**Provided records:**

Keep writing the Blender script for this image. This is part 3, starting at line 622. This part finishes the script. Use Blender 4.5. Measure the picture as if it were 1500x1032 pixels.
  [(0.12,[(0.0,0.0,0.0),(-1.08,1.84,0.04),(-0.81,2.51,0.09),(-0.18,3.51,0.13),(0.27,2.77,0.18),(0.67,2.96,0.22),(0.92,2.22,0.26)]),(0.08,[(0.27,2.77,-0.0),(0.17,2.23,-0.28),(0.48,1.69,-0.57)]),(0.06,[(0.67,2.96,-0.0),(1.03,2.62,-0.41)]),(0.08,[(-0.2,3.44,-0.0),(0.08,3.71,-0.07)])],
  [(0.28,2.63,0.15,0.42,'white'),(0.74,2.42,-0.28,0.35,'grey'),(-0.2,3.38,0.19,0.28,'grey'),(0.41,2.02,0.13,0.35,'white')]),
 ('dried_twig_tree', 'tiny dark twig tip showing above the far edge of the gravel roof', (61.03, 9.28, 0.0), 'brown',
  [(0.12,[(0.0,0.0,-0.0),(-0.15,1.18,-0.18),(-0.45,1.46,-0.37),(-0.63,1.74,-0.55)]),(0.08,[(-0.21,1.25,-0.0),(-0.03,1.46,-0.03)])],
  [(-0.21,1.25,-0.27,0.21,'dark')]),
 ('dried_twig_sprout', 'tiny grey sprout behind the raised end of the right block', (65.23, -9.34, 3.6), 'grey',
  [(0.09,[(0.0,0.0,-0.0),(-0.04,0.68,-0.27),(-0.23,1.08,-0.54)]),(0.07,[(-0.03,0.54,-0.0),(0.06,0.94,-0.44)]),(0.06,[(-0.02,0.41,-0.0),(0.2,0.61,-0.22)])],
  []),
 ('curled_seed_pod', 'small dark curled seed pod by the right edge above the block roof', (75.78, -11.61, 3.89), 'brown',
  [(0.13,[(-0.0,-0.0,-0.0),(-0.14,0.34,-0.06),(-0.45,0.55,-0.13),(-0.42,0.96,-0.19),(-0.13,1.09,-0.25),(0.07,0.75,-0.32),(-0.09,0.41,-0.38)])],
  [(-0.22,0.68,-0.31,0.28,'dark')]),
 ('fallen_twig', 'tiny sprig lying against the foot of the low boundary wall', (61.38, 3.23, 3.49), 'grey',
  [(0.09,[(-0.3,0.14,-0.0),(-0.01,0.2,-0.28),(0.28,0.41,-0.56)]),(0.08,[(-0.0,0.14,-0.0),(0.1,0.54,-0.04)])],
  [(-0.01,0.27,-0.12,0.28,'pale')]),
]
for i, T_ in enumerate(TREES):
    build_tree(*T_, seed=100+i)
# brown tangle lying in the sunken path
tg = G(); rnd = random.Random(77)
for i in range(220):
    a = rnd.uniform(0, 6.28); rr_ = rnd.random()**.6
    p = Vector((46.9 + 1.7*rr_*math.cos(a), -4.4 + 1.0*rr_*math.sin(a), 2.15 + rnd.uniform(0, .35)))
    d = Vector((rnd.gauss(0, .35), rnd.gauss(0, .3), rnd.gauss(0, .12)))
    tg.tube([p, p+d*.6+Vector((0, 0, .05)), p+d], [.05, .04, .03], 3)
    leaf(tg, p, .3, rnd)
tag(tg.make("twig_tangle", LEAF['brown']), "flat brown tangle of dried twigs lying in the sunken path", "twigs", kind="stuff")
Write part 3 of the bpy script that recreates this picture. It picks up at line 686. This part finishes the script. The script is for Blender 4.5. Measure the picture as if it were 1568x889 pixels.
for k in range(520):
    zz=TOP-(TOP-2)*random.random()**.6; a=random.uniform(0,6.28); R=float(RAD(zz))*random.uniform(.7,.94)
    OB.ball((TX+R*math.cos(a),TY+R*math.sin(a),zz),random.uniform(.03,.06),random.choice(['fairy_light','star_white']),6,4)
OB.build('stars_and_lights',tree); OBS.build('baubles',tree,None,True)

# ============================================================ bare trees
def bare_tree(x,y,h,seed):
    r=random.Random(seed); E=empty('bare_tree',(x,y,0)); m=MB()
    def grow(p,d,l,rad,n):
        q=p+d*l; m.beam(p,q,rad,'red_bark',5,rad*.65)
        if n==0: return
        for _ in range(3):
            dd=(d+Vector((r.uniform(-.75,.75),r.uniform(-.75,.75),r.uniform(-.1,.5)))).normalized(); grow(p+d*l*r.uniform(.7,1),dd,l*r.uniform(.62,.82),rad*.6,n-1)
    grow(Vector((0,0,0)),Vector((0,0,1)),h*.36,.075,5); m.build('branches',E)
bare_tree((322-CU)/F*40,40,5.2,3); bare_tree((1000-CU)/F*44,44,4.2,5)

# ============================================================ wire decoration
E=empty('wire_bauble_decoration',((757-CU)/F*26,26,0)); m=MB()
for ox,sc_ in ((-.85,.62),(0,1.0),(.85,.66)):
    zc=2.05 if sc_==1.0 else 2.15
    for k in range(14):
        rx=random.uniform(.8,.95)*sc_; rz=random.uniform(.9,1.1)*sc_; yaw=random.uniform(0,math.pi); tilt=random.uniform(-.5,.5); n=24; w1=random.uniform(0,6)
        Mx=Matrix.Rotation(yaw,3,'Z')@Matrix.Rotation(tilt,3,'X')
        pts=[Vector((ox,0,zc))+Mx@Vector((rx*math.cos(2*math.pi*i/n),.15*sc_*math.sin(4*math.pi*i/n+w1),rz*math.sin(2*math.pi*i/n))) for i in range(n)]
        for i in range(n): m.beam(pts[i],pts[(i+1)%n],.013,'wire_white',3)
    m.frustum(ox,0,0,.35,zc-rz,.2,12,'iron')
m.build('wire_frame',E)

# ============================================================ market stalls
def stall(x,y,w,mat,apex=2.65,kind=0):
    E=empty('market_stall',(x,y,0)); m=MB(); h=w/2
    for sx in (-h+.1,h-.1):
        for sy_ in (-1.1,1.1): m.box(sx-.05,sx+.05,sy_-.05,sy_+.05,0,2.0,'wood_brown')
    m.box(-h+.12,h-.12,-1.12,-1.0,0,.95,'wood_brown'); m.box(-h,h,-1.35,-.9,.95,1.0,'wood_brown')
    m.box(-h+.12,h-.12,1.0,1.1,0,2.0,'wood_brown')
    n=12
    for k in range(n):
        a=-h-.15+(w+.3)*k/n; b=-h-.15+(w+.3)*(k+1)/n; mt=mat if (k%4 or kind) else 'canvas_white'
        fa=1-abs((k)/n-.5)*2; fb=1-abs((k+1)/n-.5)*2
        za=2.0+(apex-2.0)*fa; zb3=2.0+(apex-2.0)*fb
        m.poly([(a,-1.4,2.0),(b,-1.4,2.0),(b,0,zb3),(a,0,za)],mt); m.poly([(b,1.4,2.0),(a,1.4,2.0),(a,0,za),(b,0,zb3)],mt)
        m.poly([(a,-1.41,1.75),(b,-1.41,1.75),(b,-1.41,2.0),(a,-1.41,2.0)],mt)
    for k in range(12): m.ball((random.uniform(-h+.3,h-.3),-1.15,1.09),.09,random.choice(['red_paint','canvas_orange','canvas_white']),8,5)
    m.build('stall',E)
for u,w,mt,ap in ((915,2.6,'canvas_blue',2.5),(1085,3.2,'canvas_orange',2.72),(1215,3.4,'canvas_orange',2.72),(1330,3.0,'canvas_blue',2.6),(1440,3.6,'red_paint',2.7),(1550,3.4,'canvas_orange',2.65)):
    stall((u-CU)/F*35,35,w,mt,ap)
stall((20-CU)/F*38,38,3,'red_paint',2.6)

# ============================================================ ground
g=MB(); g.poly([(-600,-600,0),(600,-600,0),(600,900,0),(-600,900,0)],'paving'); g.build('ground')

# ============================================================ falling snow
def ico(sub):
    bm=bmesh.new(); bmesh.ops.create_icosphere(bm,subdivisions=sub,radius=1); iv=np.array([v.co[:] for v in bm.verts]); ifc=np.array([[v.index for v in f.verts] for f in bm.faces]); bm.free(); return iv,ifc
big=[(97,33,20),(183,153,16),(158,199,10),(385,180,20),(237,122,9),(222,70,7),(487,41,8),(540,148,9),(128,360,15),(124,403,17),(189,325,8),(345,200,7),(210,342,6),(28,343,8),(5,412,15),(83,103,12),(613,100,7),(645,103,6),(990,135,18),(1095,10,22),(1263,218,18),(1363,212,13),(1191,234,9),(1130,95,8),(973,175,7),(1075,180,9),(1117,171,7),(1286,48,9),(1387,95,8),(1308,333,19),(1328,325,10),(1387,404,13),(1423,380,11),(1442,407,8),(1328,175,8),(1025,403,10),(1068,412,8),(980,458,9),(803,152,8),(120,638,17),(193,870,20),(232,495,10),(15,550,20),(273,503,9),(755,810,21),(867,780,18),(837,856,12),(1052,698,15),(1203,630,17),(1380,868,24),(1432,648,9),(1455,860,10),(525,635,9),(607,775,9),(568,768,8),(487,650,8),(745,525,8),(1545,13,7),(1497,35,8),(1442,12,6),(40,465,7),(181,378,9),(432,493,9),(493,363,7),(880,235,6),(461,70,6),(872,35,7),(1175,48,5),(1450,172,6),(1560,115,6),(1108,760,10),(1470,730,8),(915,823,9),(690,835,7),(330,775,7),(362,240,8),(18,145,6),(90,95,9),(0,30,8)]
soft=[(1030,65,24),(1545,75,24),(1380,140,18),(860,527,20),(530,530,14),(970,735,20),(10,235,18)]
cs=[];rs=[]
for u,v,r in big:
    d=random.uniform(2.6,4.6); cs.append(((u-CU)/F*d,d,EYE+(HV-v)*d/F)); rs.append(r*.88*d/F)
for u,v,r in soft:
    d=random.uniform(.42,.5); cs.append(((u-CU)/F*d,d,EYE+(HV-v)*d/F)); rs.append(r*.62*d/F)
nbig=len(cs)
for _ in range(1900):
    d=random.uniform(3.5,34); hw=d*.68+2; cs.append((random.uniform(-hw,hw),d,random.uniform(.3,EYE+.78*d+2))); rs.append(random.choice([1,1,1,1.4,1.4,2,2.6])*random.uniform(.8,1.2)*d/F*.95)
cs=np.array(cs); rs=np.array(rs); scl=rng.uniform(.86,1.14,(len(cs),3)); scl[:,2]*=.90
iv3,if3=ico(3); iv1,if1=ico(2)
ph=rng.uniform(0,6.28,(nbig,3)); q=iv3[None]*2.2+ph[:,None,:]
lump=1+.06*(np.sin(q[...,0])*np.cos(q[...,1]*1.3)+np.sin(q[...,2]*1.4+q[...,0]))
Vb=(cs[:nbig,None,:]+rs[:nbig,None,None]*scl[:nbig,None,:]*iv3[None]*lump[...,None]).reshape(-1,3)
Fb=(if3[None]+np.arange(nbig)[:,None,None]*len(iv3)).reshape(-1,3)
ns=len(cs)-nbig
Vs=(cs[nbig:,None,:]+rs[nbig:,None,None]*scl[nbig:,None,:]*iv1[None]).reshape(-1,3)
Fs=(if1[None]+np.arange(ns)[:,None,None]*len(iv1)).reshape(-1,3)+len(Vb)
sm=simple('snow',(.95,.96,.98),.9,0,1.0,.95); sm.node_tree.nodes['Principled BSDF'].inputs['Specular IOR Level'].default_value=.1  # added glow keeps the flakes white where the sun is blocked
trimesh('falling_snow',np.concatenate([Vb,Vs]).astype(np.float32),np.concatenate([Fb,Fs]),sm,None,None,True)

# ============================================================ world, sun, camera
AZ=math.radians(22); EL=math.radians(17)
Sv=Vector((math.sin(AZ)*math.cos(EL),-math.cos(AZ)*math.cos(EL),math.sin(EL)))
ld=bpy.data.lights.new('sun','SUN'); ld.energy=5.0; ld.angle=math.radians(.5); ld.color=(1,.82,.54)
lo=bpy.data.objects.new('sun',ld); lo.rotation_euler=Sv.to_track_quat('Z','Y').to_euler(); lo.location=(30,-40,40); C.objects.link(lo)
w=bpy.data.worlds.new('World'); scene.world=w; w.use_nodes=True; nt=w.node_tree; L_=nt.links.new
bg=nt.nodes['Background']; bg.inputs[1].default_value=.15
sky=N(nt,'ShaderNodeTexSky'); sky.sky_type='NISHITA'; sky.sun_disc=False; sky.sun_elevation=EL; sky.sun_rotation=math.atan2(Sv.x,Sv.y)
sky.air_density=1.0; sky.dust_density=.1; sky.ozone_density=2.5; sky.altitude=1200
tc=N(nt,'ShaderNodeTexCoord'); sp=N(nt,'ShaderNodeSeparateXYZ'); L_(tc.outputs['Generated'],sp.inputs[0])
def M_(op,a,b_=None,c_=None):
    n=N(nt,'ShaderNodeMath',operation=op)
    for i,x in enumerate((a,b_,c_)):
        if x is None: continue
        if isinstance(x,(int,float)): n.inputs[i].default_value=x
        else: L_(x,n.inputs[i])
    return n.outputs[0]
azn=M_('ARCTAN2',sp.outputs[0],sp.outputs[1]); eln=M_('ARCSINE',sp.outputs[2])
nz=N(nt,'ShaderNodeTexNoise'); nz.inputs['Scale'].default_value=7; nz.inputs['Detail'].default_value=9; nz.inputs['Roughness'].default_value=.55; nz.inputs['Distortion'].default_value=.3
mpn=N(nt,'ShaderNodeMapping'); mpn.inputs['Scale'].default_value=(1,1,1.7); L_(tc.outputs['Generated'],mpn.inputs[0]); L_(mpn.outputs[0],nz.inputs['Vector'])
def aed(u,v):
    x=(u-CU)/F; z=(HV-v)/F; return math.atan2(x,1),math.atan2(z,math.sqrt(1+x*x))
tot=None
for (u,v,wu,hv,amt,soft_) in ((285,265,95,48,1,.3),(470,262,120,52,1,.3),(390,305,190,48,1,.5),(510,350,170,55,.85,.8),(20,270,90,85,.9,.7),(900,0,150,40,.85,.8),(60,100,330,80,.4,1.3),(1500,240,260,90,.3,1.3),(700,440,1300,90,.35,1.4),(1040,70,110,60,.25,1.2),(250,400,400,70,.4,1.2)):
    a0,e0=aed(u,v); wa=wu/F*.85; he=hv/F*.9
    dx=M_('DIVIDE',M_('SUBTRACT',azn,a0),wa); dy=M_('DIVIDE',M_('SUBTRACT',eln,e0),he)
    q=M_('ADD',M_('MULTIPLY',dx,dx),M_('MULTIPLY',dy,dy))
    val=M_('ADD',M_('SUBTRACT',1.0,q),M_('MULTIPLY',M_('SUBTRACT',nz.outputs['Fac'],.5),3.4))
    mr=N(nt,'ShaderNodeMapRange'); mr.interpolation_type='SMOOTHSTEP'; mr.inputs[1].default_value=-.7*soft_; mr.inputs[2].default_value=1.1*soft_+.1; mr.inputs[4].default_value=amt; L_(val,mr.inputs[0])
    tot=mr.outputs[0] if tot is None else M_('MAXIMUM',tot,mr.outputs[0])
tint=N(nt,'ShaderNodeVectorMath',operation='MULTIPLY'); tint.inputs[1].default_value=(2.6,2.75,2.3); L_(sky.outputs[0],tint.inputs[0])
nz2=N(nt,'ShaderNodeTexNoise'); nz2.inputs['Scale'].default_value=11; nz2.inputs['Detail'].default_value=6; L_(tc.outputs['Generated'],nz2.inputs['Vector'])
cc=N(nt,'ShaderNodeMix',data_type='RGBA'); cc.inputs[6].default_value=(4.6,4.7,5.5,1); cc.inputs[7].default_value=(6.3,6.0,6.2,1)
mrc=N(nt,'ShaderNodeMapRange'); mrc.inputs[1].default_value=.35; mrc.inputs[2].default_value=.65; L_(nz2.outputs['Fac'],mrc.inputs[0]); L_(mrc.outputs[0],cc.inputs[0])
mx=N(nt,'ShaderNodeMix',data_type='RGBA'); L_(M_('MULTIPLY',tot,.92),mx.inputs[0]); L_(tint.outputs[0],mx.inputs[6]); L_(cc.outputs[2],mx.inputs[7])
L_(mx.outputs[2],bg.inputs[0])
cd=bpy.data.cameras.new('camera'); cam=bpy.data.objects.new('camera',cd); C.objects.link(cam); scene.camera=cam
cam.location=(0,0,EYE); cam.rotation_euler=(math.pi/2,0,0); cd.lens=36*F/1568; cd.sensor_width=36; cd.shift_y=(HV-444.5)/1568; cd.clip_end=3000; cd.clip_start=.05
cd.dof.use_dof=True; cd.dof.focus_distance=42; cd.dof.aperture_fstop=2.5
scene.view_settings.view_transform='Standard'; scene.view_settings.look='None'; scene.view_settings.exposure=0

**Exercise description:**
Write only the number of lines in the records that include the word "part".

**Response:**
2